La insuficiencia de recursos para acometer las tareas del desarrollo fomenta un enorme escepticismo popular. Las esperanzas se marchitan y las expectativas que han sustanciado el ejercicio democrático en una extensa parte del mundo languidecen. Es evidente que en la medida en que se acentúa la crisis económica y disminuyen las posibilidades de ensanchar el porvenir social y económico, decrecen la confianza y el interés de millones de seres humanos en la defensa de los valores básicos y fundamentales de nuestro sistema de vida político.

Tenemos ante nosotros un enorme e inaplazable desafío de mejorar la calidad de vida de nuestros pueblos. Libertad, democracia y desarrollo deben traducirse indefectiblemente en realidades para esas grandes capas de población marginadas y sin esperanzas que habitan nuestras ciudades, aldeas y campos, si se quiere preservar el ideal de vida democrático que encierran esas palabras. He llamado a este reto la lucha inevitable.
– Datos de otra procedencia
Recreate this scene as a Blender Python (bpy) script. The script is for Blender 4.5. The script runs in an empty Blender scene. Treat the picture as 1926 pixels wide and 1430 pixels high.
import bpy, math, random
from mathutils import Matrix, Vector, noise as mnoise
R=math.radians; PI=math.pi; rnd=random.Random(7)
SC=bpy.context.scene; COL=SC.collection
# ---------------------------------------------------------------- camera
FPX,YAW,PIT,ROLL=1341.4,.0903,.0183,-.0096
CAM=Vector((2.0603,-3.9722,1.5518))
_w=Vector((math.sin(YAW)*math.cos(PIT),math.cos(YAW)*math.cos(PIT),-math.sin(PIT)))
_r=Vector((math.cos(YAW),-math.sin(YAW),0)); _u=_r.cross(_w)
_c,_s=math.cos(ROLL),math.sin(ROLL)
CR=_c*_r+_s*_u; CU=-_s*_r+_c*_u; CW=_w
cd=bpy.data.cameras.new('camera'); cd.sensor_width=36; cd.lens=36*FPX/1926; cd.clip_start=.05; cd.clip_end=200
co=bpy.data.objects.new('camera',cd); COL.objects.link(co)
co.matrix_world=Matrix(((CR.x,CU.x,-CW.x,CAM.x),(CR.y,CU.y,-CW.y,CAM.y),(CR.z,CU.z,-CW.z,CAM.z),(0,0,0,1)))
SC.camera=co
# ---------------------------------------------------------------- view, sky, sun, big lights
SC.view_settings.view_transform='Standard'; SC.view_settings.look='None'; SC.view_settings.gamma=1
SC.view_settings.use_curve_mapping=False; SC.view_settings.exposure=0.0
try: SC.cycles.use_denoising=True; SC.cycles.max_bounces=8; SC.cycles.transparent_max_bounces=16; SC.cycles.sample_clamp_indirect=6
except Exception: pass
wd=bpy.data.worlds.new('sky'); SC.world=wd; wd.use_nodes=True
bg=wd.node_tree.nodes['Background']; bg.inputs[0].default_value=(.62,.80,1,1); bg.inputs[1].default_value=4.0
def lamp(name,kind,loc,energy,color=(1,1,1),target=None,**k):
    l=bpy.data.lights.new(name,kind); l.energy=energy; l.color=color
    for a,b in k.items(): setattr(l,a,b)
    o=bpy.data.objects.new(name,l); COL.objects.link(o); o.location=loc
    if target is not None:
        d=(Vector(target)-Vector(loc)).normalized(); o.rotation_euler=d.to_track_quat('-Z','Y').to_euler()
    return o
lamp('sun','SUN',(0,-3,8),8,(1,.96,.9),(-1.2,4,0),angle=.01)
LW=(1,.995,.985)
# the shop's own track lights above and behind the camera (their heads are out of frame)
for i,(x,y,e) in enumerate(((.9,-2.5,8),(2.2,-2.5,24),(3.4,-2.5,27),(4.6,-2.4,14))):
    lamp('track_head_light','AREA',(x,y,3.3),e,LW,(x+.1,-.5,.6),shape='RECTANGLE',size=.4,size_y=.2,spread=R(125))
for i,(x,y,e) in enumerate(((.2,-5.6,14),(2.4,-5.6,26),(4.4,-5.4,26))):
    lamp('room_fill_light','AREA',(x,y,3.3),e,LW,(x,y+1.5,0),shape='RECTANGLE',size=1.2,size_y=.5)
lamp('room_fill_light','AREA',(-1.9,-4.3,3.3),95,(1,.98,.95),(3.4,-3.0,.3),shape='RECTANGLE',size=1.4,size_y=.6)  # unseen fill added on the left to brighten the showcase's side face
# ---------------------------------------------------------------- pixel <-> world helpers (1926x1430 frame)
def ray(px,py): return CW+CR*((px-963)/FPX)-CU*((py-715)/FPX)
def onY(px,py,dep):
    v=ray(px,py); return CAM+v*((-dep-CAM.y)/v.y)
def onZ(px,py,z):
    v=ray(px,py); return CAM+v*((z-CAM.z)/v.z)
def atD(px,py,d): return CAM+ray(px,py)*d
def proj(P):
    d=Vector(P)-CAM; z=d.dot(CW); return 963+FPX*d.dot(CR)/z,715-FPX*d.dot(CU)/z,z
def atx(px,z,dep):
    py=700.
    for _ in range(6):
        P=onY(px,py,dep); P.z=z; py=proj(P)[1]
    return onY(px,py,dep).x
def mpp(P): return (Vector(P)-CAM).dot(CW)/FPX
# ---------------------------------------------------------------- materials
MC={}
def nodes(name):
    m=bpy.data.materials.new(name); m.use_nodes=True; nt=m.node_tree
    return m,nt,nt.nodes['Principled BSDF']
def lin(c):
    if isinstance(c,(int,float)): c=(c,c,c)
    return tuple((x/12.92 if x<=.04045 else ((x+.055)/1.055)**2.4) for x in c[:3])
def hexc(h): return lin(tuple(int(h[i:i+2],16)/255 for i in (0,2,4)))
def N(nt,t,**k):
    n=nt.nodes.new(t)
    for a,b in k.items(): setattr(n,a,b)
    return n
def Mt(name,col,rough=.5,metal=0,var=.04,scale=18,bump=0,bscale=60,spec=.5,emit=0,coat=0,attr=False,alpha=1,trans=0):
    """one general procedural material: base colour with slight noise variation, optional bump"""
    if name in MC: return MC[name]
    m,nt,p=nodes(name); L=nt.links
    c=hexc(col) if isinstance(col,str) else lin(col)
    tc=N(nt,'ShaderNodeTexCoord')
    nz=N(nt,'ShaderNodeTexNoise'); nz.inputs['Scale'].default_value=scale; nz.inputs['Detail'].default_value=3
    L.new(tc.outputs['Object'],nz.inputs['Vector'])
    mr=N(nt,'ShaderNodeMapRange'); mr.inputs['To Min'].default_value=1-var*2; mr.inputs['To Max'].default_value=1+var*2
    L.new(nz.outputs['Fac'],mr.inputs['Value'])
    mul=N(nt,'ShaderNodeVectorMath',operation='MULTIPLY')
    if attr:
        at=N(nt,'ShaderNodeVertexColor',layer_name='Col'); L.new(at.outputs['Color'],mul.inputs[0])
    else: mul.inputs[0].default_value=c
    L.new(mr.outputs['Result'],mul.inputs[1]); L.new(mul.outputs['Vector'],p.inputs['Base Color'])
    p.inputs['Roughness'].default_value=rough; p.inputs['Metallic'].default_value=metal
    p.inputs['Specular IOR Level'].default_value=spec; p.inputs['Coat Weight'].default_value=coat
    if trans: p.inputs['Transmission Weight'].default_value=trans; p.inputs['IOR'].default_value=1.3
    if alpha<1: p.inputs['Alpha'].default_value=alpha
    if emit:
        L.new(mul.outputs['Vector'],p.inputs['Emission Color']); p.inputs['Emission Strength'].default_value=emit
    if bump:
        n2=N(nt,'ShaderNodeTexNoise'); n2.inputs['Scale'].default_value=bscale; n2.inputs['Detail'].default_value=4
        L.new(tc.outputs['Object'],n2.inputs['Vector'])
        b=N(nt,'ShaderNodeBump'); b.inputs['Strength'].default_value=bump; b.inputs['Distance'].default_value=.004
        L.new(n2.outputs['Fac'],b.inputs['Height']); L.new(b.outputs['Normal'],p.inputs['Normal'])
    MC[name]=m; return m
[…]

El mapa de la pobreza, con su secuela de insalubridad, incomunicación, marginalidad, analfabetismo, hacinamiento y desesperanza, es demasiado extenso. Es cierto que hemos avanzado, que nos situamos en posición de poder analizar los logros del presente con la situación del pasado ya lejano, sin temor a sonrojarnos de los resultados de esos esfuerzos. Pero injusto sería aceptar que esos avances, por significativos que parezcan, sean suficientes para acallar los gritos de reformas y mejoras que brotan de las gargantas y estómagos de millones de personas, en nuestro país como en todos los confines de Latinoamérica, desprovistos de los derechos elementales de alimento, vivienda, educación, transporte y trabajo.

La tragedia verdadera del Tercer Mundo no radica tanto en la magnitud de sus problemas, sino principalmente en la ausencia de voluntad de sus dirigentes para afrontarlos.